* Task directions
Using the listing below, please print exactly the lines from the one with "Build this scene" through the one with "r = ray(px, py); return CAM + r*(Y/r.y)". Leave out every picture.

(Rows from a 3D scene dataset)

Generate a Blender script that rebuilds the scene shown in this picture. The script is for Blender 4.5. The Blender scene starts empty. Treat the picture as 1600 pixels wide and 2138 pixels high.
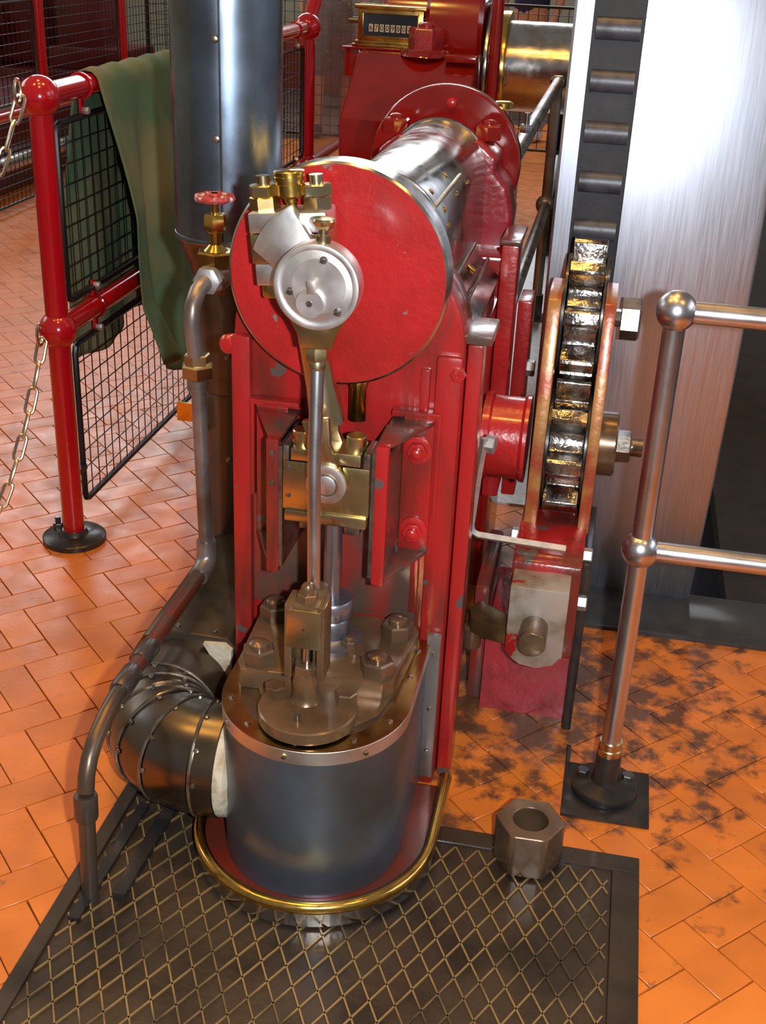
import bpy, bmesh, math, random
from math import sin, cos, pi, radians, sqrt, atan2
from mathutils import Vector, Matrix
random.seed(7)
S = bpy.context.scene
COL = S.collection
V = Vector

# ------------------------------------------------------------------ camera
TH, YAW, ROLL, H, FPX = radians(25.92), radians(10.1), radians(2.62), 1.6, 2509.0
fw = V((-sin(YAW)*cos(TH), cos(YAW)*cos(TH), -sin(TH)))
r0 = V((cos(YAW), sin(YAW), 0)); u0 = r0.cross(fw)
CR = cos(ROLL)*r0 + sin(ROLL)*u0; CU = cos(ROLL)*u0 - sin(ROLL)*r0
cd = bpy.data.cameras.new('camera'); cam = bpy.data.objects.new('camera', cd); COL.objects.link(cam)
cam.matrix_world = Matrix(((CR.x, CU.x, -fw.x, 0), (CR.y, CU.y, -fw.y, 0), (CR.z, CU.z, -fw.z, H), (0, 0, 0, 1)))
cd.sensor_fit = 'HORIZONTAL'; cd.sensor_width = 36; cd.lens = FPX/1600*36; cd.clip_start = .05; cd.clip_end = 100
S.camera = cam

# ------------------------------------------------------------------ world, lights, exposure
w = bpy.data.worlds.new('hall_ambient'); S.world = w; w.use_nodes = True
bg = w.node_tree.nodes['Background']; bg.inputs[0].default_value = (1.0, .93, .86, 1); bg.inputs[1].default_value = .15
def light(name, kind, loc, energy, color, size=.1, size_y=None, target=None):
    d = bpy.data.lights.new(name, kind); d.energy = energy; d.color = color
    if kind == 'AREA':
        d.size = size
        if size_y: d.shape = 'RECTANGLE'; d.size_y = size_y
    else: d.shadow_soft_size = size
    o = bpy.data.objects.new(name, d); COL.objects.link(o); o.location = loc
    if target is not None: o.rotation_euler = (V(target)-V(loc)).to_track_quat('-Z', 'Y').to_euler()
    return o
light('camera_flash', 'POINT', V((0, 0, H)) + CR*.13 + CU*.0, 178, (.96, .98, 1), .022)
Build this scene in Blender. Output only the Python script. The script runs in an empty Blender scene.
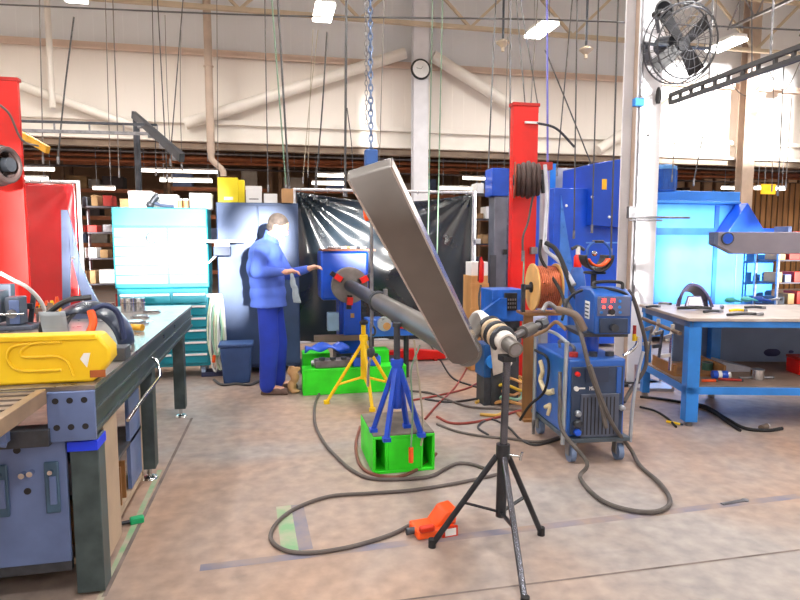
import bpy, bmesh, math, random
from mathutils import Vector, Matrix, Euler, noise
random.seed(7)
S = bpy.context.scene
LAMP_E, HALL_E, EXPO = 80, 24, 0.1
COL = S.collection
PI = math.pi
PSI = math.atan(131/600); PIT = math.atan(58/600); CH = 1.5; F = 600.0
FWD = Vector((math.sin(PSI)*math.cos(PIT), math.cos(PSI)*math.cos(PIT), -math.sin(PIT)))
RGT = Vector((math.cos(PSI), -math.sin(PSI), 0))
UP = RGT.cross(FWD)
FH = Vector((math.sin(PSI), math.cos(PSI), 0))
CAM = Vector((0, 0, CH))
def V(*a): return Vector(a)
def ray(px, py): return FWD + RGT*((px-400)/F) + UP*((300-py)/F)
def at(px, py, D):            # point at horizontal distance D ahead of the camera
    r = ray(px, py); return CAM + r*(D/r.dot(FH))
def atz(px, py, z):
    r = ray(px, py); return CAM + r*((z-CH)/r.z)
def fl(px, py): return atz(px, py, 0.0)
def aty(px, py, Y):
    r = ray(px, py); return CAM + r*(Y/r.y)

# ---------------------------------------------------------------- materials
def lin(c):
    return tuple((v/255/12.92 if v/255 <= .04045 else ((v/255+.055)/1.055)**2.4) for v in c)
MATS = {}
def mat(name, c, rough=.5, metal=0., vary=.12, scale=6., bump=0., emit=None, es=1., trans=0., c2=None, spec=.5, alpha=1., coat=0., stretch=None, noise_rough=.1, detail=4):
    if name in MATS: return MATS[name]
    m = bpy.data.materials.new(name); m.use_nodes = True
    nt = m.node_tree; n = nt.nodes; l = nt.links
    b = n['Principled BSDF']; col = lin(c)
    tc = n.new('ShaderNodeTexCoord'); mp = n.new('ShaderNodeMapping')
    l.new(tc.outputs['Object'], mp.inputs['Vector'])
    if stretch: mp.inputs['Scale'].default_value = stretch
    no = n.new('ShaderNodeTexNoise'); no.inputs['Scale'].default_value = scale; no.inputs['Detail'].default_value = detail
    l.new(mp.outputs[0], no.inputs['Vector'])
    cr = n.new('ShaderNodeValToRGB')
    lo = lin(c2) if c2 else tuple(v*(1-vary) for v in col)
    hi = col if c2 else tuple(min(1, v*(1+vary)) for v in col)
    cr.color_ramp.elements[0].position = .35; cr.color_ramp.elements[1].position = .65
    cr.color_ramp.elements[0].color = (*lo, 1); cr.color_ramp.elements[1].color = (*hi, 1)
    l.new(no.outputs['Fac'], cr.inputs[0]); l.new(cr.outputs[0], b.inputs['Base Color'])
    mr = n.new('ShaderNodeMapRange'); mr.inputs['To Min'].default_value = max(0, rough-noise_rough); mr.inputs['To Max'].default_value = min(1, rough+noise_rough)
    l.new(no.outputs['Fac'], mr.inputs['Value']); l.new(mr.outputs[0], b.inputs['Roughness'])
    b.inputs['Metallic'].default_value = metal
    b.inputs['Specular IOR Level'].default_value = spec
    b.inputs['Coat Weight'].default_value = coat
    b.inputs['Transmission Weight'].default_value = trans
    b.inputs['Alpha'].default_value = alpha
    if bump:
        bp = n.new('ShaderNodeBump'); bp.inputs['Strength'].default_value = bump; bp.inputs['Distance'].default_value = .01
        l.new(no.outputs['Fac'], bp.inputs['Height']); l.new(bp.outputs[0], b.inputs['Normal'])
    if emit:
        b.inputs['Emission Color'].default_value = (*lin(emit), 1); b.inputs['Emission Strength'].default_value = es
    MATS[name] = m; return m

# ---------------------------------------------------------------- mesh builder
def catmull(pts, k=6):
    pts = [Vector(p) for p in pts]
    if len(pts) < 3: return pts
    P = [pts[0]*2-pts[1]] + pts + [pts[-1]*2-pts[-2]]
    out = []
    for i in range(1, len(P)-2):
        p0, p1, p2, p3 = P[i-1:i+3]
        for j in range(k):
            t = j/k
            out.append(.5*((2*p1)+(p2-p0)*t+(2*p0-5*p1+4*p2-p3)*t*t+(-p0+3*p1-3*p2+p3)*t**3))
    out.append(pts[-1]); return out
def frame(d):
    d = Vector(d).normalized()
    a = V(0, 0, 1) if abs(d.z) < .9 else V(1, 0, 0)
    u = d.cross(a).normalized(); return u, d.cross(u).normalized()
class MB:
    def __init__(s): s.v = []; s.f = []
    def add(s, vs, fs):
        o = len(s.v); s.v += [Vector(p) for p in vs]; s.f += [tuple(i+o for i in f) for f in fs]; return s
    def box(s, c, size, R=None):
        c = Vector(c); h = Vector(size)/2
        vs = [V(x*h.x, y*h.y, z*h.z) for x in (-1, 1) for y in (-1, 1) for z in (-1, 1)]
        if R is not None: vs = [R @ p for p in vs]
        return s.add([c+p for p in vs], [(0,1,3,2),(4,6,7,5),(0,4,5,1),(2,3,7,6),(0,2,6,4),(1,5,7,3)])
    def bx(s, x0, x1, y0, y1, z0, z1):
        return s.box(((x0+x1)/2, (y0+y1)/2, (z0+z1)/2), (abs(x1-x0), abs(y1-y0), abs(z1-z0)))
    def bar(s, p, q, w, h, up=(0, 0, 1)):     # rectangular bar from p to q
        p, q = Vector(p), Vector(q); d = (q-p); L = d.length; d.normalize()
        u = Vector(up)
        if abs(d.dot(u)) > .98: u = V(1, 0, 0)
        sx = d.cross(u).normalized(); su = sx.cross(d).normalized()
        R = Matrix((sx, d, su)).transposed()
        return s.box((p+q)/2, (w, L, h), R)
    def cyl(s, p, q, r, r2=None, n=14, cap=True):
        p, q = Vector(p), Vector(q); r2 = r if r2 is None else r2
        u, w = frame(q-p); vs = []
        for c, rr in ((p, r), (q, r2)):
            vs += [c+(u*math.cos(2*PI*i/n)+w*math.sin(2*PI*i/n))*rr for i in range(n)]
        fs = [(i, (i+1) % n, n+(i+1) % n, n+i) for i in range(n)]
        if cap: fs += [tuple(range(n-1, -1, -1)), tuple(range(n, 2*n))]
        return s.add(vs, fs)
    def tube(s, pts, r, n=8, k=6, raw=False, closed=False):
        P = [Vector(p) for p in pts] if raw else catmull(pts, k)
        m = len(P); vs = []; u = None
        for i, p in enumerate(P):
            d = (P[(i+1) % m]-P[i-1]) if closed else (P[min(i+1, m-1)]-P[max(i-1, 0)])
            if d.length < 1e-9: d = V(0, 0, 1)
            d.normalize()
            if u is None: u, w = frame(d)
            else:
                u = (u-d*u.dot(d)); 
                if u.length < 1e-6: u = frame(d)[0]
                u.normalize(); w = d.cross(u)
            rr = r[i] if isinstance(r, (list, tuple)) else r
            vs += [p+(u*math.cos(2*PI*j/n)+w*math.sin(2*PI*j/n))*rr for j in range(n)]
        fs = [(i*n+j, i*n+(j+1) % n, (i+1)*n+(j+1) % n, (i+1)*n+j) for i in range(m-1) for j in range(n)]
        if closed: fs += [((m-1)*n+j, (m-1)*n+(j+1) % n, (j+1) % n, j) for j in range(n)]
        else: fs += [tuple(range(n-1, -1, -1)), tuple(range((m-1)*n, m*n))]
        return s.add(vs, fs)
    def torus(s, c, ax, R, r, n=28, k=8, a0=0, a1=2*PI):
        c = Vector(c); u, w = frame(ax)
        full = abs(a1-a0-2*PI) < 1e-6
        pts = [c+(u*math.cos(a0+(a1-a0)*i/n)+w*math.sin(a0+(a1-a0)*i/n))*R for i in range(n if full else n+1)]
        return s.tube(pts, r, k, raw=True, closed=full)
    def lathe(s, prof, c=(0, 0, 0), ax=(0, 0, 1), n=24):
        c = Vector(c); ax = Vector(ax).normalized(); u, w = frame(ax); vs = []; m = len(prof)
        for r, h in prof:
            r = max(r, 1e-4)
            vs += [c+ax*h+(u*math.cos(2*PI*i/n)+w*math.sin(2*PI*i/n))*r for i in range(n)]
        fs = [(j*n+i, j*n+(i+1) % n, (j+1)*n+(i+1) % n, (j+1)*n+i) for j in range(m-1) for i in range(n)]
        fs += [tuple(range(n-1, -1, -1)), tuple(range((m-1)*n, m*n))]
        return s.add(vs, fs)
    def prism(s, poly, o, u, v, t):   # 2D polygon in plane (u,v) at o, extruded by vector t
        o, u, v, t = Vector(o), Vector(u), Vector(v), Vector(t); n = len(poly)
        a = [o+u*x+v*y for x, y in poly]; b = [p+t for p in a]
        return s.add(a+b, [tuple(range(n-1, -1, -1)), tuple(range(n, 2*n))]+[(i, (i+1) % n, n+(i+1) % n, n+i) for i in range(n)])
    def sph(s, c, r, sc=(1, 1, 1), n=14, m=9, R=None):
        c = Vector(c); vs = []
        for j in range(1, m):
            a = PI*j/m
            for i in range(n):
                p = V(math.sin(a)*math.cos(2*PI*i/n)*r*sc[0], math.sin(a)*math.sin(2*PI*i/n)*r*sc[1], math.cos(a)*r*sc[2])
                vs.append(c+(R @ p if R is not None else p))
        t = V(0, 0, r*sc[2]); b = -t
        if R is not None: t = R @ t; b = R @ b
        vs += [c+t, c+b]; T = len(vs)-2
        fs = [(j*n+i, j*n+(i+1) % n, (j+1)*n+(i+1) % n, (j+1)*n+i) for j in range(m-2) for i in range(n)]
        fs = [f[::-1] for f in fs]
        fs += [(T, i, (i+1) % n) for i in range(n)] + [(T+1, (m-2)*n+(i+1) % n, (m-2)*n+i) for i in range(n)]
        return s.add(vs, fs)
    def grid(s, fn, nu, nv, closed_u=False):
        vs = [fn(i/nu, j/nv) for i in range(nu+1) for j in range(nv+1)]
        fs = [(i*(nv+1)+j, (i+1)*(nv+1)+j, (i+1)*(nv+1)+j+1, i*(nv+1)+j+1) for i in range(nu) for j in range(nv)]
        return s.add(vs, fs)
    def build(s, name, m, parent=None, bevel=0, world=False, smooth=True, solid=0, **tags):
        me = bpy.data.meshes.new(name)
        vs = s.v
        if world and parent is not None:
            inv = MW[root_of(parent).name].inverted(); vs = [inv @ p for p in vs]
        me.from_pydata([tuple(p) for p in vs], [], s.f); me.update()
        bm = bmesh.new(); bm.from_mesh(me); bmesh.ops.recalc_face_normals(bm, faces=bm.faces); bm.to_mesh(me); bm.free()
        if smooth:
            me.polygons.foreach_set('use_smooth', [True]*len(me.polygons)); me.set_sharp_from_angle(angle=math.radians(38))
        me.materials.append(m)
        o = bpy.data.objects.new(name, me); COL.objects.link(o)
        if parent is not None: o.parent = parent
        if bevel:
            b = o.modifiers.new('bevel', 'BEVEL'); b.width = bevel; b.segments = 2; b.limit_method = 'ANGLE'; b.angle_limit = math.radians(40)
        if solid:
            b = o.modifiers.new('solid', 'SOLIDIFY'); b.thickness = solid; b.offset = 0
        for k, val in tags.items(): o[k] = val
        return o
MW = {}
def root_of(o):
    while o.parent is not None: o = o.parent
    return o
def thing(name, label, cat, loc=(0, 0, 0), rz=0, group=None):
    o = bpy.data.objects.new(name, None); COL.objects.link(o); o.empty_display_size = .1
    o.location = loc; o.rotation_euler = (0, 0, rz); o['label'] = label; o['category'] = cat
    MW[o.name] = Matrix.Translation(Vector(loc)) @ Matrix.Rotation(rz, 4, 'Z')
    if group: o['group'] = group
    return o
def tag(o, label, cat, group=None, kind=None):
    if label: o['label'] = label; o['category'] = cat
    if group: o['group'] = group
    if kind: o['kind'] = kind
    return o
def struct(name, mb, m, **k):
    o = mb.build(name, m, **k); o['kind'] = 'structure'; return o
def dup(root, loc, rz=0, label=None, group=None, scale=None):
    r = root.copy(); COL.objects.link(r); r.location = loc; r.rotation_euler = (0, 0, rz)
    if scale: r.scale = scale
    if label: r['label'] = label
    if group: r['group'] = group
    for ch in list(root.children):
        c = ch.copy(); COL.objects.link(c); c.parent = r
        for g in list(ch.children):
            d = g.copy(); COL.objects.link(d); d.parent = c
    return r
def text_mb(txt, o, u, v, h, depth=.001):      # block lettering, strokes on a 5x7 grid
    G = {'M':["10001","11011","10101","10101","10001","10001","10001"],'i':["1","0","1","1","1","1","1"],
         'l':["1"]*7,'e':["000","000","010","101","111","100","011"],'r':["000","000","101","110","100","100","100"],
         '8':["111","101","101","111","101","101","111"],'2':["111","001","001","111","100","100","111"],'4':["101","101","101","111","001","001","001"],
         '5':["111","100","100","111","001","001","111"],'0':["111","101","101","101","101","101","111"],'E':["111","100","100","110","100","100","111"],
         'X':["101","101","101","010","101","101","101"],'I':["1"]*7,'T':["111","010","010","010","010","010","010"]}
    b = MB(); o, u, v = Vector(o), Vector(u), Vector(v); nrm = u.cross(v); c = h/7; x = 0
    for ch in txt:
        g = G[ch]
        for j, row in enumerate(g):
            for i, q in enumerate(row):
                if q == '1': b.prism([(0, 0), (c, 0), (c, c), (0, c)], o+u*(x+i*c)+v*((6-j)*c), u, v, nrm*depth)
        x += (len(g[0])+1)*c
    return b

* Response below
Build this scene in Blender. Output only the Python script. The script runs in an empty Blender scene.
import bpy, bmesh, math, random
from mathutils import Vector, Matrix, Euler, noise
random.seed(7)
S = bpy.context.scene
LAMP_E, HALL_E, EXPO = 80, 24, 0.1
COL = S.collection
PI = math.pi
PSI = math.atan(131/600); PIT = math.atan(58/600); CH = 1.5; F = 600.0
FWD = Vector((math.sin(PSI)*math.cos(PIT), math.cos(PSI)*math.cos(PIT), -math.sin(PIT)))
RGT = Vector((math.cos(PSI), -math.sin(PSI), 0))
UP = RGT.cross(FWD)
FH = Vector((math.sin(PSI), math.cos(PSI), 0))
CAM = Vector((0, 0, CH))
def V(*a): return Vector(a)
def ray(px, py): return FWD + RGT*((px-400)/F) + UP*((300-py)/F)
def at(px, py, D):            # point at horizontal distance D ahead of the camera
    r = ray(px, py); return CAM + r*(D/r.dot(FH))
def atz(px, py, z):
    r = ray(px, py); return CAM + r*((z-CH)/r.z)
def fl(px, py): return atz(px, py, 0.0)
def aty(px, py, Y):
    r = ray(px, py); return CAM + r*(Y/r.y)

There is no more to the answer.